Bir kötülük yapmayı zihinden geçirmeyi bile “DÜŞÜNCE NEKAHETİNE” uygun bulmayan İslâmiyet iyiliğin tasavvuruna bile mükâfat va'detmiş, beden ve çevre temizliğine de o ölçüde önem vermiştir.

İbadette, düşüncede, vicdanda, ahlâkta, konuşmada, kazançta, yiyip-içmede, beden­de, elbisede, çevrede temizlik İslâmiyet'in insana kazandırmak istediği nezafet hedefidir.

Yalan, gıybet, hased, dedikodu, kötü söz, merhametsizlik, kibir... gibi davranışlardan bedenini ve çevresini kirli tutmaktan her mü'-min kaçınmak zorundadır.

İnsanlar çoğaldıkça.şehirler kalabalıklaştıkça, insan sağlığını tehdit eden sebepler de artmıştır.

Kötü kokularla cemiyet ve cemaat içine çık­mayı yasaklayan İslâmiyet, temizlik ve sağlık problemine en pratik çareleri de göstermiştir.

İslâmiyet'in öngördüğü beden ve çevre temizliği gerçeğine insanlık bugün de ulaşa­bilmiş değildir.

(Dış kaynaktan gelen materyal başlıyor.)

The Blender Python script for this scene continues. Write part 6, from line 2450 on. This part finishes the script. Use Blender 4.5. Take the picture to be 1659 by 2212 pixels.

İslâmiyet'in temizlik konusundaki bu ince ve kesin emirlerine rağmen maalesef müslüman toplumlar bu gerçeği kavrayabilmiş değil­lerdir, islâm ülkelerinde sokak ve şehirlerin kirli, insanların sağlık şartlarından uzak, umu­ma açık yerlerin utanılacak kadar kirli olması­nın sebebi budur.

Bu bir günah ve vebaldir.

Müslümanlar, imanlarından gelen bir tutku ile kafa ve düşüncelerini, beden ve elbiselerini sokak ve şehirlerini, dükkanlarını, işyerleri­ni, ibadethanelerini genel tuvaletlerini kısaca hayatlarının her safhasını tertemiz tutmak zorundadırlar. Müslümanlığı bilmeyen bir ya­bancı veya İslâmiyet'e henüz gönlü ısınmamış bir kimse, İslâmiyeti ve müslümanları temiz­liklerine bakarak sevmeli ve tanımalıdır. Bu­gün bunun aksi var ise, yani bize ve yaşayı­şımıza bakarak İslâmiyet kötüleniyorsa, bu­nun vebalinin ne kadar büyük olacağı açıktır.

Müslümanım diyen herkes hayatını İslâmi­yet'in "Nezafet" emirleri ile süslemelidir. Sadece medenî olmanın değil,müslüman olmanın da asgarî şartı budur.

Gerçek müslüman, düşüncede sözde ve iş­te gerçekten temiz olan insandır.

İslâmiyet temizlik dinidir. Temizlik üzerine kurulmuş, temizliği emretmiştir.